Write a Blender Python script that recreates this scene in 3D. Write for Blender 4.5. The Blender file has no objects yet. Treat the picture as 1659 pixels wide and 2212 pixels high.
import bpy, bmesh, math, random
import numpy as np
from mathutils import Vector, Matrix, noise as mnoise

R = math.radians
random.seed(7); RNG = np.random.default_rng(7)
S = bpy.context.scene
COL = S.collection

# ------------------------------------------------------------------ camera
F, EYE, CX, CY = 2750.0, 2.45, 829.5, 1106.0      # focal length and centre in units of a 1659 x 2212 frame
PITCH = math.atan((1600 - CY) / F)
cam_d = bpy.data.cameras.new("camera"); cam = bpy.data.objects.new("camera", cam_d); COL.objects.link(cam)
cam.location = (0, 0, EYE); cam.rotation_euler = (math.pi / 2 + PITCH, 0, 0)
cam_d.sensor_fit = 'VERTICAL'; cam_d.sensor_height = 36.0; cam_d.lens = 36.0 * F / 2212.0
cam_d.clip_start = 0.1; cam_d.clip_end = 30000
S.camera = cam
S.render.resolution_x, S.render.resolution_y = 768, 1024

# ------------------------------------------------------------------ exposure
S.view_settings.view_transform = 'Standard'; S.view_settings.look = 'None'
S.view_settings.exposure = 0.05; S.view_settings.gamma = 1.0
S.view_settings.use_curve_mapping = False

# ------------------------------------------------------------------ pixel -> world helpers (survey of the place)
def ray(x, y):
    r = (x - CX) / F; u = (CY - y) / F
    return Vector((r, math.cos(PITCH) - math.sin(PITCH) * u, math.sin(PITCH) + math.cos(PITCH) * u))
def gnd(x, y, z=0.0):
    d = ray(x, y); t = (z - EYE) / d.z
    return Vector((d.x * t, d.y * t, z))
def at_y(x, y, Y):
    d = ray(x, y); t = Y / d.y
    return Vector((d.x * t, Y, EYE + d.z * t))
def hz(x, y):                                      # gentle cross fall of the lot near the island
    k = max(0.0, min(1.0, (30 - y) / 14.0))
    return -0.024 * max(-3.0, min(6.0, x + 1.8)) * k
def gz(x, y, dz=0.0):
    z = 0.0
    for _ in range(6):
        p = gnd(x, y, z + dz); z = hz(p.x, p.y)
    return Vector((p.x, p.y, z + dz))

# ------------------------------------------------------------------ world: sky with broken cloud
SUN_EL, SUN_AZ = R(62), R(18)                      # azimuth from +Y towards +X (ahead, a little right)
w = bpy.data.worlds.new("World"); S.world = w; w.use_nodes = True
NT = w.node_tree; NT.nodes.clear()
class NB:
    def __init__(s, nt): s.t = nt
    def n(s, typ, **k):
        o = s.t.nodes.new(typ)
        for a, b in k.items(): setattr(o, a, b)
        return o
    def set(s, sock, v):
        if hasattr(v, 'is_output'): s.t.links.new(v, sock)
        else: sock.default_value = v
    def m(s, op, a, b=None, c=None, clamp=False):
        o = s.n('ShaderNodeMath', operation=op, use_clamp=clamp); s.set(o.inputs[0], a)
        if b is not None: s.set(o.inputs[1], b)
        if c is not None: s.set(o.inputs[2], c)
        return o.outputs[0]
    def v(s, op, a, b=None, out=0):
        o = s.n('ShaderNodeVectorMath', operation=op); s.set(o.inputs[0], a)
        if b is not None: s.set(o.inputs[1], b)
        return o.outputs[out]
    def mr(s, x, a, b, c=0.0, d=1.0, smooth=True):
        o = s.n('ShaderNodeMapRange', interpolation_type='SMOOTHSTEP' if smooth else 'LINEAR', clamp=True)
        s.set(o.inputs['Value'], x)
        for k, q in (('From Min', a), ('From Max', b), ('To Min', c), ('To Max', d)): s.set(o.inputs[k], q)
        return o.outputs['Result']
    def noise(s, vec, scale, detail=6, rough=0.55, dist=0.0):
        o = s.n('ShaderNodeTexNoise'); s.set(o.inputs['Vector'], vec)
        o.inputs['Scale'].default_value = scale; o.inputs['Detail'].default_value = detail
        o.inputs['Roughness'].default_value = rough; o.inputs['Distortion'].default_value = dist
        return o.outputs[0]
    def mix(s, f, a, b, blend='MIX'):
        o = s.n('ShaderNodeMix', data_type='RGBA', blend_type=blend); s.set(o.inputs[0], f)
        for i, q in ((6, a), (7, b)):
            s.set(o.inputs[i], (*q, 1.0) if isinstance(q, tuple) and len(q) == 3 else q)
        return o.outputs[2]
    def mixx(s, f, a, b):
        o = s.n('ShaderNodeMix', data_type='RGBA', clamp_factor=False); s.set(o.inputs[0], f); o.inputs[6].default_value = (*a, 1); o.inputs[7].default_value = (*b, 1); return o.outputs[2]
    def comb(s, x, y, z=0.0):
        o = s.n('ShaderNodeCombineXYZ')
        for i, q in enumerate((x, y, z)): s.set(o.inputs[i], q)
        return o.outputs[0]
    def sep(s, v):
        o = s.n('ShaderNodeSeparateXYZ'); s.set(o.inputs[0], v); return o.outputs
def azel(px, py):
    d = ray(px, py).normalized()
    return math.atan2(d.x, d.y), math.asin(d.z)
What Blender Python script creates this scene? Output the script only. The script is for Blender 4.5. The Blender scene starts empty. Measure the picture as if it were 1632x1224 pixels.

● ● ● ● ● ● ●

### Set exercise
From the opening line of the data above through the line that contains "S.render.resolution_x, S.render.resolution_y = 768, 1024", please print each line as it stands and only those lines.

### The result
Write a Blender Python script that recreates this scene in 3D. Write for Blender 4.5. The Blender file has no objects yet. Treat the picture as 1659 pixels wide and 2212 pixels high.
import bpy, bmesh, math, random
import numpy as np
from mathutils import Vector, Matrix, noise as mnoise

R = math.radians
random.seed(7); RNG = np.random.default_rng(7)
S = bpy.context.scene
COL = S.collection

# ------------------------------------------------------------------ camera
F, EYE, CX, CY = 2750.0, 2.45, 829.5, 1106.0      # focal length and centre in units of a 1659 x 2212 frame
PITCH = math.atan((1600 - CY) / F)
cam_d = bpy.data.cameras.new("camera"); cam = bpy.data.objects.new("camera", cam_d); COL.objects.link(cam)
cam.location = (0, 0, EYE); cam.rotation_euler = (math.pi / 2 + PITCH, 0, 0)
cam_d.sensor_fit = 'VERTICAL'; cam_d.sensor_height = 36.0; cam_d.lens = 36.0 * F / 2212.0
cam_d.clip_start = 0.1; cam_d.clip_end = 30000
S.camera = cam
S.render.resolution_x, S.render.resolution_y = 768, 1024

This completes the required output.